Ma Massimo Onofri ne ha anche per Sanguinetti, definendo la sua lingua “incomprensibile, perché lui è un rivoluzionario intellettura che produce lingue incomprensibili”. Il professore universitario lancia stilettate anche nei confronti di Vecchioni, ritenuto “interessante” in alcune canzoni, ma “che farebbe bene a tacere, perché i suoi romanzi sono la sagra del politicamente corretto”. Non dimentica di citare Veltroni e “i suoi romanzi inapprezzabili”. E non solo perché questi personaggi, unitamente a un suo vecchio direttore, “fanno parte di Lotta Continua”, definito “un movimento del malcostume della politica italiana al quale partecipa anche Erri De Luca” che, sempre per l’autore di “Passaggio in Sicilia”, è uno scrittore “inquietante, ricco di un lirismo guasto, da quattro soldi, i cui romanzi sono un dente cariato sotto la placca d’oro”.
Insomma, una critica a tutto campo che tocca la cultura italiana in generale e che viene definita “moralista”. Ed è proprio questa qualità che, secondo Onofri, sta distruggendo la letteratura. Ma dietro questo etrusco estinto, questo stilnovista patologico, che non teme di bistrattare scrittori e politici, vi è un uomo che soffre e che scrive per questo. Massimo Onofri, infatti, dichiara apertamente il suo dolore: non poter vivere con la figlia sedicenne a causa di una violenta separazione. E scrive proprio per lei, per lasciarle l’amore per la lentezza, per le piccole cose, per il godersi la vita in ogni istante. Scrive per lei affinché non si faccia sopraffare dal cinismo, ma ricerchi la bellezza.

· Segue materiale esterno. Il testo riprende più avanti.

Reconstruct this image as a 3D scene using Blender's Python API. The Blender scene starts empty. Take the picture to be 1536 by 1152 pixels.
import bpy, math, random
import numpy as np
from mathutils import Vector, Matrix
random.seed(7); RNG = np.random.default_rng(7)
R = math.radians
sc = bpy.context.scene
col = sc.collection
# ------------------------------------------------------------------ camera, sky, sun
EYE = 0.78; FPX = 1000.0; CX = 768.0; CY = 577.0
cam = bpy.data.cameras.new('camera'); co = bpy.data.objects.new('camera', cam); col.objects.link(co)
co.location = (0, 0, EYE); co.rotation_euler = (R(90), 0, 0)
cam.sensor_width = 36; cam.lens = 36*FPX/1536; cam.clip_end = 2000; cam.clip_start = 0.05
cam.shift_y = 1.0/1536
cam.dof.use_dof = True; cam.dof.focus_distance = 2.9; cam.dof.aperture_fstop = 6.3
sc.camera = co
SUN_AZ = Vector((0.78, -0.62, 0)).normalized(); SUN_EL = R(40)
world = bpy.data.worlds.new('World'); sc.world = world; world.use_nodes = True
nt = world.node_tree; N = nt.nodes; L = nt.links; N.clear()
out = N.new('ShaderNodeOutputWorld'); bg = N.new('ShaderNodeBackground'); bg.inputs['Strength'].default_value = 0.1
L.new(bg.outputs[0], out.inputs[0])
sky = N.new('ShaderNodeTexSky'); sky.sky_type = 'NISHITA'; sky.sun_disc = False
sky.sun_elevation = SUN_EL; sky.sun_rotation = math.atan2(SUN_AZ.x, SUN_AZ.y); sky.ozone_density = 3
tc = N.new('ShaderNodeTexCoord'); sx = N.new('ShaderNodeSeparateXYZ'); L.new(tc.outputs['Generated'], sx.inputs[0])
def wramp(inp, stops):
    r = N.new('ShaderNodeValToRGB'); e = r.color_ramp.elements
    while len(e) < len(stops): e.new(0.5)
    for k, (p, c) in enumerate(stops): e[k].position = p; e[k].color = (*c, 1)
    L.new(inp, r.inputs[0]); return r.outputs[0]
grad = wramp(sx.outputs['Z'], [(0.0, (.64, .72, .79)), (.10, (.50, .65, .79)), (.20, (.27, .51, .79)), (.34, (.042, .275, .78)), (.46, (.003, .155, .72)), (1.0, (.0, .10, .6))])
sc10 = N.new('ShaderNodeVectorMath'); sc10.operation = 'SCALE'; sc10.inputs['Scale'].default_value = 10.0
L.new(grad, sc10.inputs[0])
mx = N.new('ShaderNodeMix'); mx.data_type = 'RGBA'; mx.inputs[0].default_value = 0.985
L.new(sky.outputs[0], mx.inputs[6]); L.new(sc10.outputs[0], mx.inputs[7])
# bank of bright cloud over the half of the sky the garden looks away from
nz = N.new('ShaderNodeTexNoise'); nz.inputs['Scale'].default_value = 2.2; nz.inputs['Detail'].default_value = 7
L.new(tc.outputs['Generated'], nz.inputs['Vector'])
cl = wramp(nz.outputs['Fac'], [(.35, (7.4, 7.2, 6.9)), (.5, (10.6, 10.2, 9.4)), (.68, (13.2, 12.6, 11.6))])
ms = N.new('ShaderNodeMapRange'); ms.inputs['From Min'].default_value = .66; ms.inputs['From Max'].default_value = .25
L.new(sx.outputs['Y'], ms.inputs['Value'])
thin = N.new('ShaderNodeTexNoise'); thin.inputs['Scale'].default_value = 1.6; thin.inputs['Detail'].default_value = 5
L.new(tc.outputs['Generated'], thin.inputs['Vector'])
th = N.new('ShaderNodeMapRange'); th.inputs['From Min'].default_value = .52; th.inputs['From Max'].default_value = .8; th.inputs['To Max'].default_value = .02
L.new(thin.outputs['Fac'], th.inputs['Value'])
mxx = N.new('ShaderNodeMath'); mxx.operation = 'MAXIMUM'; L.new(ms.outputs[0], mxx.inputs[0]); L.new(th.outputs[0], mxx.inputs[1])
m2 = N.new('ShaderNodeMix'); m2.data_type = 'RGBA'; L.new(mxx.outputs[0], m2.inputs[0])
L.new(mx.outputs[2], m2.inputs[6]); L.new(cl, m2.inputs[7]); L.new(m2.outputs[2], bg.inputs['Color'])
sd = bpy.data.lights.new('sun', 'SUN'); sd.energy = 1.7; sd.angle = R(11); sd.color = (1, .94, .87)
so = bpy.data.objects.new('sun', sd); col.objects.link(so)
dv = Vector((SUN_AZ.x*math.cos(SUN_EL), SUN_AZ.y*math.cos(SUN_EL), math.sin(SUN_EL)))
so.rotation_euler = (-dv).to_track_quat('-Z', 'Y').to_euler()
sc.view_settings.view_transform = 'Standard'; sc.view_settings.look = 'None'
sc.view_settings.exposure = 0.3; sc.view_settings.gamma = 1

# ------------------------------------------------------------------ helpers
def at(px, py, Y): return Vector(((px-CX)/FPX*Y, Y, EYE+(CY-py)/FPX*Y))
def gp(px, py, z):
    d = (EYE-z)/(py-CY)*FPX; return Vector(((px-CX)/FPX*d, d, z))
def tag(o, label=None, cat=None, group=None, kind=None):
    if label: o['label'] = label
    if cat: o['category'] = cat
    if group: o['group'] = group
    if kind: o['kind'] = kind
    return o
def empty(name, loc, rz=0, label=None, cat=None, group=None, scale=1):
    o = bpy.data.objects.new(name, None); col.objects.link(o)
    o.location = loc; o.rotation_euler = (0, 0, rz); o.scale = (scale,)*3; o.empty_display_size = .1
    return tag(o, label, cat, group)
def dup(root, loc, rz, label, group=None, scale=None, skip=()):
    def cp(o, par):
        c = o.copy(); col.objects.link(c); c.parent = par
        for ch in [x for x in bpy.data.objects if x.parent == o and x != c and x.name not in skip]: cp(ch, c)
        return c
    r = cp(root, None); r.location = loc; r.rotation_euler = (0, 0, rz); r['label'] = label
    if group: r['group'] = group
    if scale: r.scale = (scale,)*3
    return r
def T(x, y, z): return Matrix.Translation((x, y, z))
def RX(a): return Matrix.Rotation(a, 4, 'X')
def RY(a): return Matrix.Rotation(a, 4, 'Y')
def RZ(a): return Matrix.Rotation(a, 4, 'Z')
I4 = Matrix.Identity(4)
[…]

Così, al di là dei numerosissimi aneddoti raccontati (ricordiamo, tra tutti, la storia clandestina che ebbe a 17 anni, quando perse “la verginità con la brutta Rita che ne aveva 29”), emerge la parte più romantica e nostalgica di Onofri: quella che racconta del padre malato di Parkinson, o del valore del profumo o, ancora, del fatto che, sì, è diventato “qualcuno nella vita”, ma è rimasto “un analfabeta morale e sentimentale”, a causa di quel stilnovismo patologico che lo attanaglia nelle relazioni. Infine, se non fosse ancora chiaro, l’uomo – per Massimo Onofri – vive infelice perché dell’infelicità ha bisogno nella stessa misura in cui ha bisogno della felicità.